Stated problem: Reproduce each line exactly, including spacing and punctuation.
•••
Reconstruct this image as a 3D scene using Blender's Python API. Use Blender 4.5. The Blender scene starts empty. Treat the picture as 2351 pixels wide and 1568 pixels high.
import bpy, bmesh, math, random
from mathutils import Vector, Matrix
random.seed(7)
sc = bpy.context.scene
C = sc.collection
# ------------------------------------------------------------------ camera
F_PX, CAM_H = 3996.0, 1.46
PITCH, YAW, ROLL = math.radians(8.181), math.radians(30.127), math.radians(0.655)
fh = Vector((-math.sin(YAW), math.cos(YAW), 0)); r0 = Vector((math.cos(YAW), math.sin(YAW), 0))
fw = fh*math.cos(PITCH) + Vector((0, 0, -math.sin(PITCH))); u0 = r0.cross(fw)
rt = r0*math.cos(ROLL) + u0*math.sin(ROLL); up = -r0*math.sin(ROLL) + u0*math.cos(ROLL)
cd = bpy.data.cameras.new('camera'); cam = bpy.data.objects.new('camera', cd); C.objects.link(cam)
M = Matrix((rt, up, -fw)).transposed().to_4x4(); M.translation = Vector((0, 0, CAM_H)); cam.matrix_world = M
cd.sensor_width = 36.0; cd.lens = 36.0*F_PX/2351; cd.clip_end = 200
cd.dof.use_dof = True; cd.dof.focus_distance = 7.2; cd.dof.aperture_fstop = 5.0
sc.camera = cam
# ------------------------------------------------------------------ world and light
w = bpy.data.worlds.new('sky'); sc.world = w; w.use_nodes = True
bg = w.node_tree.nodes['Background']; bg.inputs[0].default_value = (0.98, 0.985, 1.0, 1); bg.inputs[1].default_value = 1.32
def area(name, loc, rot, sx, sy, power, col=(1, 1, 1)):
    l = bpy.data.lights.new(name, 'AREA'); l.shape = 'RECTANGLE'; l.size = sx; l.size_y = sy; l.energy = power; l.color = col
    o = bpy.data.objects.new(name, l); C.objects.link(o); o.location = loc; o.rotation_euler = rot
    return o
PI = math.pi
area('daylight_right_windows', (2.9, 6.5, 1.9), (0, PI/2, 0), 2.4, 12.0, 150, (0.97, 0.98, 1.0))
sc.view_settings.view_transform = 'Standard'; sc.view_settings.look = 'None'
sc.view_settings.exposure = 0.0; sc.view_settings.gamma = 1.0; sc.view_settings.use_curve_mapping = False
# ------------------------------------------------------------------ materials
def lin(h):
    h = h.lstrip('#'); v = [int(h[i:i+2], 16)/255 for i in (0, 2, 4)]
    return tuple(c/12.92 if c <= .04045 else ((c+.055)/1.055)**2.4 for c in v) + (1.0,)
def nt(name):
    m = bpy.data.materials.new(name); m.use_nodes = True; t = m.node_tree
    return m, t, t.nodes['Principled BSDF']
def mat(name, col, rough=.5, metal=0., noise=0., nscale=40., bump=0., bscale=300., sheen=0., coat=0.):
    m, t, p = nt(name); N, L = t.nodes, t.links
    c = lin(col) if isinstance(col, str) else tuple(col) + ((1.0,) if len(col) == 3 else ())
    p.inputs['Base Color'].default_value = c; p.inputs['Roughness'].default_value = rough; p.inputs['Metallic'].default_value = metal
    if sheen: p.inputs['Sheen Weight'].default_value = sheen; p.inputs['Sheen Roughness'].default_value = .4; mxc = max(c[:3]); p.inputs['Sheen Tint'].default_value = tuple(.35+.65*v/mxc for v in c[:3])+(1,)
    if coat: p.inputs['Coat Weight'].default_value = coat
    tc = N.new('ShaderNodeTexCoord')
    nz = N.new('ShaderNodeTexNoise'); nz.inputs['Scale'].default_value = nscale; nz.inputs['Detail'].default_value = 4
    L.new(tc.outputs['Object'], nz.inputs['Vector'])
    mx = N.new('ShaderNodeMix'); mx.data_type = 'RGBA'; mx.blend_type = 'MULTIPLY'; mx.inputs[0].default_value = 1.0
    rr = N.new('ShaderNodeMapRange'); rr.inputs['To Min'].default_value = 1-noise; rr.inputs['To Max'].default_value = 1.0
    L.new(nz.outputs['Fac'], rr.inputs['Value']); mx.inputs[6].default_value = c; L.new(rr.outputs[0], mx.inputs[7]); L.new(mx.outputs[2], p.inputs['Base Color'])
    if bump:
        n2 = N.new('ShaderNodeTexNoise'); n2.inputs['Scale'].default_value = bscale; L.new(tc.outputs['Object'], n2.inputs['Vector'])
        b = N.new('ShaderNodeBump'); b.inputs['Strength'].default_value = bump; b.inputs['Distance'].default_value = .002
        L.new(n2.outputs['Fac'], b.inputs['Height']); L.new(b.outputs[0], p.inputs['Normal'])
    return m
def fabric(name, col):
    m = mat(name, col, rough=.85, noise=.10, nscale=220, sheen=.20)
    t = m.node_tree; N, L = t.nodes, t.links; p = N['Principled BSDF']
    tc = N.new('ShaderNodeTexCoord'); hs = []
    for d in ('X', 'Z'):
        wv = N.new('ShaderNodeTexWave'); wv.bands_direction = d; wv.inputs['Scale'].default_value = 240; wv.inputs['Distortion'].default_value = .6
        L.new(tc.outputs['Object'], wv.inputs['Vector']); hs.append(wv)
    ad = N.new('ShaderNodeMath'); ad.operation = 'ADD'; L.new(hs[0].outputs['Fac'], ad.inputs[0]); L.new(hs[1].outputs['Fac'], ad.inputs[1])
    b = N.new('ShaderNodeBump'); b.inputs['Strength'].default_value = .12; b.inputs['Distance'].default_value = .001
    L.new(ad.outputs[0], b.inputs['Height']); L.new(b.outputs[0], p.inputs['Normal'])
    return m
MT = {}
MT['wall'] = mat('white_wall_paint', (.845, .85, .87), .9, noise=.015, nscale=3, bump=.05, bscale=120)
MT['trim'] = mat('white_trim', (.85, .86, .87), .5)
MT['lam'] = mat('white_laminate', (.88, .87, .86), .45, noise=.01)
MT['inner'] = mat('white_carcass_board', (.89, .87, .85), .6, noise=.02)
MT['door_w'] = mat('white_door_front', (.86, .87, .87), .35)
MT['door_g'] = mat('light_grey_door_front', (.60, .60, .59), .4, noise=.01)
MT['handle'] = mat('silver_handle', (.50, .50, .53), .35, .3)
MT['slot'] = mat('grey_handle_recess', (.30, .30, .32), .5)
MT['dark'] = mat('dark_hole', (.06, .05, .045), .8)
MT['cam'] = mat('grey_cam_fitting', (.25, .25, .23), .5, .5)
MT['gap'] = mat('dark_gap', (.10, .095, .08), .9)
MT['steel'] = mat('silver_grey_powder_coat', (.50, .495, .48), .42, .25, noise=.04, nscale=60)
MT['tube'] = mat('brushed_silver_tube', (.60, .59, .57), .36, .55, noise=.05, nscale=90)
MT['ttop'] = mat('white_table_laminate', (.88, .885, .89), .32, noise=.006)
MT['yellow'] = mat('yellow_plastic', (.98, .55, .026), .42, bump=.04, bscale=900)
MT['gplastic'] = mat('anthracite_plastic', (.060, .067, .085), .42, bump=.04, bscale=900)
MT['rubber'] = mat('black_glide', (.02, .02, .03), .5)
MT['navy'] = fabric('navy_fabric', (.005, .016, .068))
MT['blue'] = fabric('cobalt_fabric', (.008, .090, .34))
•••
The response:
Reconstruct this image as a 3D scene using Blender's Python API. Use Blender 4.5. The Blender scene starts empty. Treat the picture as 2351 pixels wide and 1568 pixels high.
import bpy, bmesh, math, random
from mathutils import Vector, Matrix
random.seed(7)
sc = bpy.context.scene
C = sc.collection
# ------------------------------------------------------------------ camera
F_PX, CAM_H = 3996.0, 1.46
PITCH, YAW, ROLL = math.radians(8.181), math.radians(30.127), math.radians(0.655)
fh = Vector((-math.sin(YAW), math.cos(YAW), 0)); r0 = Vector((math.cos(YAW), math.sin(YAW), 0))
fw = fh*math.cos(PITCH) + Vector((0, 0, -math.sin(PITCH))); u0 = r0.cross(fw)
rt = r0*math.cos(ROLL) + u0*math.sin(ROLL); up = -r0*math.sin(ROLL) + u0*math.cos(ROLL)
cd = bpy.data.cameras.new('camera'); cam = bpy.data.objects.new('camera', cd); C.objects.link(cam)
M = Matrix((rt, up, -fw)).transposed().to_4x4(); M.translation = Vector((0, 0, CAM_H)); cam.matrix_world = M
cd.sensor_width = 36.0; cd.lens = 36.0*F_PX/2351; cd.clip_end = 200
cd.dof.use_dof = True; cd.dof.focus_distance = 7.2; cd.dof.aperture_fstop = 5.0
sc.camera = cam
# ------------------------------------------------------------------ world and light
w = bpy.data.worlds.new('sky'); sc.world = w; w.use_nodes = True
bg = w.node_tree.nodes['Background']; bg.inputs[0].default_value = (0.98, 0.985, 1.0, 1); bg.inputs[1].default_value = 1.32
def area(name, loc, rot, sx, sy, power, col=(1, 1, 1)):
    l = bpy.data.lights.new(name, 'AREA'); l.shape = 'RECTANGLE'; l.size = sx; l.size_y = sy; l.energy = power; l.color = col
    o = bpy.data.objects.new(name, l); C.objects.link(o); o.location = loc; o.rotation_euler = rot
    return o
PI = math.pi
area('daylight_right_windows', (2.9, 6.5, 1.9), (0, PI/2, 0), 2.4, 12.0, 150, (0.97, 0.98, 1.0))
sc.view_settings.view_transform = 'Standard'; sc.view_settings.look = 'None'
sc.view_settings.exposure = 0.0; sc.view_settings.gamma = 1.0; sc.view_settings.use_curve_mapping = False
# ------------------------------------------------------------------ materials
def lin(h):
    h = h.lstrip('#'); v = [int(h[i:i+2], 16)/255 for i in (0, 2, 4)]
    return tuple(c/12.92 if c <= .04045 else ((c+.055)/1.055)**2.4 for c in v) + (1.0,)
def nt(name):
    m = bpy.data.materials.new(name); m.use_nodes = True; t = m.node_tree
    return m, t, t.nodes['Principled BSDF']
def mat(name, col, rough=.5, metal=0., noise=0., nscale=40., bump=0., bscale=300., sheen=0., coat=0.):
    m, t, p = nt(name); N, L = t.nodes, t.links
    c = lin(col) if isinstance(col, str) else tuple(col) + ((1.0,) if len(col) == 3 else ())
    p.inputs['Base Color'].default_value = c; p.inputs['Roughness'].default_value = rough; p.inputs['Metallic'].default_value = metal
    if sheen: p.inputs['Sheen Weight'].default_value = sheen; p.inputs['Sheen Roughness'].default_value = .4; mxc = max(c[:3]); p.inputs['Sheen Tint'].default_value = tuple(.35+.65*v/mxc for v in c[:3])+(1,)
    if coat: p.inputs['Coat Weight'].default_value = coat
    tc = N.new('ShaderNodeTexCoord')
    nz = N.new('ShaderNodeTexNoise'); nz.inputs['Scale'].default_value = nscale; nz.inputs['Detail'].default_value = 4
    L.new(tc.outputs['Object'], nz.inputs['Vector'])
    mx = N.new('ShaderNodeMix'); mx.data_type = 'RGBA'; mx.blend_type = 'MULTIPLY'; mx.inputs[0].default_value = 1.0
    rr = N.new('ShaderNodeMapRange'); rr.inputs['To Min'].default_value = 1-noise; rr.inputs['To Max'].default_value = 1.0
    L.new(nz.outputs['Fac'], rr.inputs['Value']); mx.inputs[6].default_value = c; L.new(rr.outputs[0], mx.inputs[7]); L.new(mx.outputs[2], p.inputs['Base Color'])
    if bump:
        n2 = N.new('ShaderNodeTexNoise'); n2.inputs['Scale'].default_value = bscale; L.new(tc.outputs['Object'], n2.inputs['Vector'])
        b = N.new('ShaderNodeBump'); b.inputs['Strength'].default_value = bump; b.inputs['Distance'].default_value = .002
        L.new(n2.outputs['Fac'], b.inputs['Height']); L.new(b.outputs[0], p.inputs['Normal'])
    return m
def fabric(name, col):
    m = mat(name, col, rough=.85, noise=.10, nscale=220, sheen=.20)
    t = m.node_tree; N, L = t.nodes, t.links; p = N['Principled BSDF']
    tc = N.new('ShaderNodeTexCoord'); hs = []
    for d in ('X', 'Z'):
        wv = N.new('ShaderNodeTexWave'); wv.bands_direction = d; wv.inputs['Scale'].default_value = 240; wv.inputs['Distortion'].default_value = .6
        L.new(tc.outputs['Object'], wv.inputs['Vector']); hs.append(wv)
    ad = N.new('ShaderNodeMath'); ad.operation = 'ADD'; L.new(hs[0].outputs['Fac'], ad.inputs[0]); L.new(hs[1].outputs['Fac'], ad.inputs[1])
    b = N.new('ShaderNodeBump'); b.inputs['Strength'].default_value = .12; b.inputs['Distance'].default_value = .001
    L.new(ad.outputs[0], b.inputs['Height']); L.new(b.outputs[0], p.inputs['Normal'])
    return m
MT = {}
MT['wall'] = mat('white_wall_paint', (.845, .85, .87), .9, noise=.015, nscale=3, bump=.05, bscale=120)
MT['trim'] = mat('white_trim', (.85, .86, .87), .5)
MT['lam'] = mat('white_laminate', (.88, .87, .86), .45, noise=.01)
MT['inner'] = mat('white_carcass_board', (.89, .87, .85), .6, noise=.02)
MT['door_w'] = mat('white_door_front', (.86, .87, .87), .35)
MT['door_g'] = mat('light_grey_door_front', (.60, .60, .59), .4, noise=.01)
MT['handle'] = mat('silver_handle', (.50, .50, .53), .35, .3)
MT['slot'] = mat('grey_handle_recess', (.30, .30, .32), .5)
MT['dark'] = mat('dark_hole', (.06, .05, .045), .8)
MT['cam'] = mat('grey_cam_fitting', (.25, .25, .23), .5, .5)
MT['gap'] = mat('dark_gap', (.10, .095, .08), .9)
MT['steel'] = mat('silver_grey_powder_coat', (.50, .495, .48), .42, .25, noise=.04, nscale=60)
MT['tube'] = mat('brushed_silver_tube', (.60, .59, .57), .36, .55, noise=.05, nscale=90)
MT['ttop'] = mat('white_table_laminate', (.88, .885, .89), .32, noise=.006)
MT['yellow'] = mat('yellow_plastic', (.98, .55, .026), .42, bump=.04, bscale=900)
MT['gplastic'] = mat('anthracite_plastic', (.060, .067, .085), .42, bump=.04, bscale=900)
MT['rubber'] = mat('black_glide', (.02, .02, .03), .5)
MT['navy'] = fabric('navy_fabric', (.005, .016, .068))
MT['blue'] = fabric('cobalt_fabric', (.008, .090, .34))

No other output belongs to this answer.